Two men - one heart

iVillage Member
Registered: 04-12-2005
Two men - one heart
1
Tue, 04-12-2005 - 11:12am
I need advice, I am so lost in my life. I am 23 years old and have been with the same man for a year and a half. He's 28. We've had our share of ups and downs; when I met him he was a party animal but shortly after we started getting more involved he seemed to begin to calm down. Over the course of our relationship we have disagreed on various things that I suppose every couple has their share of. I find that I am usually the one chasing him for affection and emotional connection though. More and more I have felt our connection transitioning into what feels like a deeply connected friendship. I wonder if maybe I have truly fallen in love for the first time in my life. But here's the kicker.

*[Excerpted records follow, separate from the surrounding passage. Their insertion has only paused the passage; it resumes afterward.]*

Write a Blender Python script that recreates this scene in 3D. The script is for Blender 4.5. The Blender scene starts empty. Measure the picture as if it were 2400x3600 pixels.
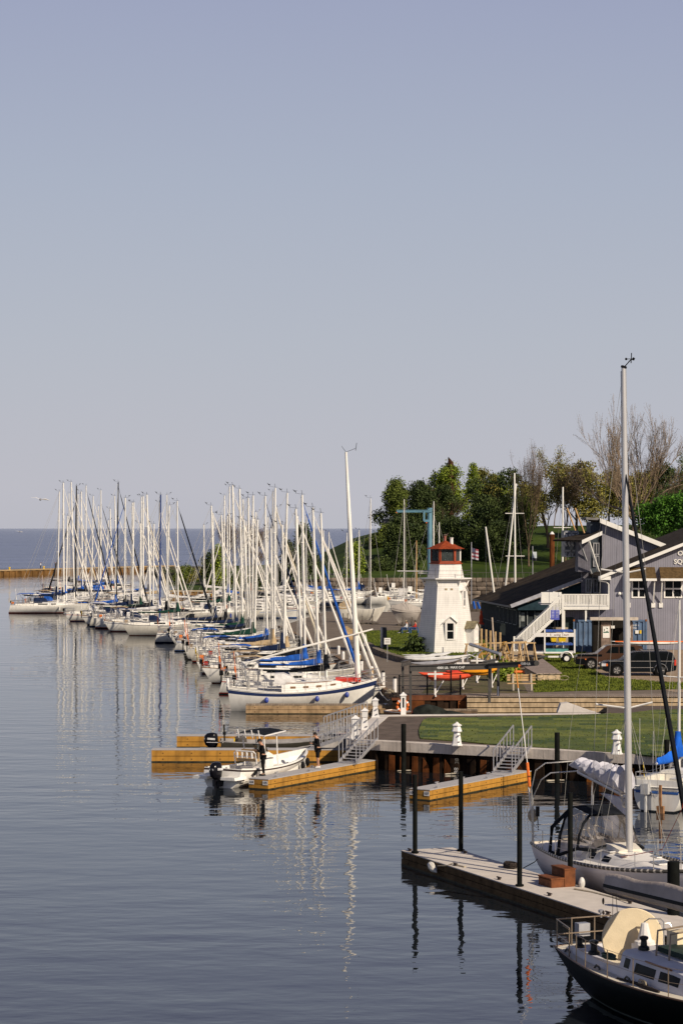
import bpy, math, random
from math import sin, cos, pi, radians, sqrt, atan2
from mathutils import Vector, Matrix, Euler, noise as mnoise
random.seed(7)
S = bpy.context.scene
COL = S.collection
F_, H_, CX, HY = 8000.0, 12.3, 1200.0, 1855.0   # lens in photo pixels, eye height, principal column, horizon row

def G(x, y, h=0.0):
    "ground point: pixel to the level plane at height h"
    Y = F_*(H_-h)/(y-HY)
    return ((x-CX)/F_*Y, Y, h)
def PD(x, y, Y):
    return ((x-CX)/F_*Y, Y, H_-(y-HY)*Y/F_)
def X_at(x, Y): return (x-CX)/F_*Y
def Z_at(y, Y): return H_-(y-HY)*Y/F_
def zm(ox, oy, s): return lambda x, y: (ox+x/s, oy+y/s)
zB = zm(1750, 1780, 2.412); z115 = zm(1150, 2150, 2.24); z14 = zm(1400, 2180, 3.92); z12 = zm(1200, 1550, 2.24); z182 = zm(1820, 2160, 2.703); zL = zm(1450, 1870, 5.226)

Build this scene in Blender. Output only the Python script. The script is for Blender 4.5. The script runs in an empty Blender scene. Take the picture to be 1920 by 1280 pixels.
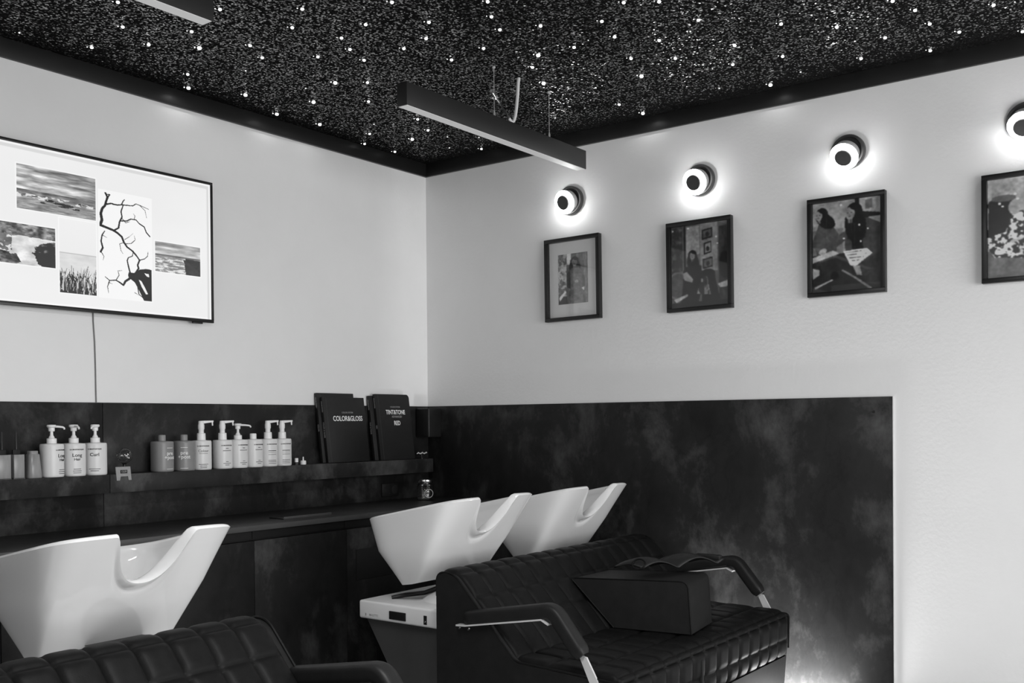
import bpy, bmesh, math, random
import numpy as np
from mathutils import Vector, Matrix

random.seed(7)
rng = np.random.default_rng(7)
SC = bpy.context.scene
C = SC.collection
PI = math.pi

# ------------------------------------------------------------------ camera, light, exposure
CAM = Vector((-4.65268, -4.13138, 1.37))
YAW, PITCH, ROLL, FPX, CYPX = 0.64302, -0.00922, -0.00832, 1889.94, 809.64
fw = Vector((math.cos(YAW)*math.cos(PITCH), math.sin(YAW)*math.cos(PITCH), math.sin(PITCH)))
rt = Vector((math.sin(YAW), -math.cos(YAW), 0)); up = rt.cross(fw)
rt2 = math.cos(ROLL)*rt + math.sin(ROLL)*up
up2 = -math.sin(ROLL)*rt + math.cos(ROLL)*up
cd = bpy.data.cameras.new('camera'); cam = bpy.data.objects.new('camera', cd); C.objects.link(cam)
cd.sensor_width = 36.0; cd.lens = FPX/1920*36.0
cd.shift_y = (CYPX-640)/1920
cd.clip_start = 0.05
M = Matrix((rt2, up2, -fw)).transposed().to_4x4(); M.translation = CAM
cam.matrix_world = M
SC.camera = cam

SC.view_settings.view_transform = 'Standard'
SC.view_settings.look = 'None'
SC.view_settings.exposure = 0.0
SC.view_settings.gamma = 1.0
SC.view_settings.use_curve_mapping = False
SC.cycles.max_bounces = 6; SC.cycles.diffuse_bounces = 4; SC.cycles.glossy_bounces = 3; SC.cycles.transparent_max_bounces = 8; SC.cycles.sample_clamp_indirect = 6.0

world = bpy.data.worlds.new('world'); SC.world = world; world.use_nodes = True
bg = world.node_tree.nodes['Background']
bg.inputs[0].default_value = (0.9, 0.9, 0.9, 1); bg.inputs[1].default_value = 0.35

def area_light(name, loc, direction, sx, sy, power, spread=PI):
    ld = bpy.data.lights.new(name, 'AREA'); ld.shape = 'RECTANGLE'
    ld.size = sx; ld.size_y = sy; ld.energy = power; ld.spread = spread
    o = bpy.data.objects.new(name, ld); C.objects.link(o)
    o.location = loc; o.rotation_euler = Vector(direction).to_track_quat('-Z', 'Y').to_euler()
    return o
# daylight entering through the two shop windows behind the camera
area_light('shop_window_daylight', (-2.3, -6.52, 1.35), (0, 1, 0), 3.8, 2.1, 154)
area_light('side_window_daylight', (-7.12, -3.3, 1.45), (1, 0, 0), 2.6, 1.9, 15)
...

Last week we got into a huge fight before I left with a friend for the weekend. It was bad terms all around. Things had been getting rocky beforehand and maybe I was feeling vindictive (immature indeed), or maybe I was just frustrated and confused, or all of the above, but I met someone on the trip. There was a real connection there and I ended up cheating on my boyfriend. Since then, the man that I met has been calling me and wants to start a relationship with me. I feel like he fulfills the needs that my boyfriend cannot, for example my needs for affection and communication. Still I am unsure. Since last week we have been seeing each other and he has been making trips to see me, driving over 100 miles both ways just to spend a few hours with me. I have found myself tangled in a web of lies and I am not sure how to get out. I have tried to break it off with my boyfriend several times in the past week, but for some reason I just can't bring myself to tell him that I no longer love him and that I want to walk away forever. He tells me that he knows that there are things he needs to work on because he has let me down hard quite a few times in our relationship. He is dependent on me but seems to truly want to break away from that. I feel that his dependency has tainted my respect for him. He says he will do anything to keep me in his life and there is a ring waiting for me if we can repair our issues. He seems genuine that he wants to try, but I feel like I have the other man offering me what I need right now and if I pass on him he will surely be gone. My boyfriend does not know about my relationship with this other man, but he definitely notices that things are not right. I have never been in a situation like this before and my heartstrings are being yanked and tugged in every direction. One moment of weakness and now I am stuck in a mess that keeps getting worse and worse. Am I simply afraid of committment and running from true love? I feel like I am. I need advice, I feel like I am losing my mind and I just want this whole situation to go away. Do I give my relationship one more shot or do I walk away from it all and try to heal. I feel like if I leave my boyfriend I will always have guilt in my heart, and if I stay with him it will be the same. Do I confess all of this? Please help!
iVillage Member
Registered: 03-27-2003
Tue, 04-12-2005 - 12:54pm
I think at 23 years old you're still young..and you deserve to explore the world of relationships. Maybe you need to tell your present boyfriend that you want time apart, to be JUST YOU..and see how it feels. He does not need to know you met someone else. Though you also have to be cautious with the someone else. It's still very early to decide that this other person is going to fulfill you. Some men have a way of fulfilling us in the beginning,but as for long term, who knows. And if your present boyfriend has issues already, that is a big red flag--that might be saying he's not the one to marry. I just think you need to be single for now. Date if you like, but don't make any promises. Far too many women end up married at your age and regret it later on. HUgs to you and I hope things work out, regardless what you decide.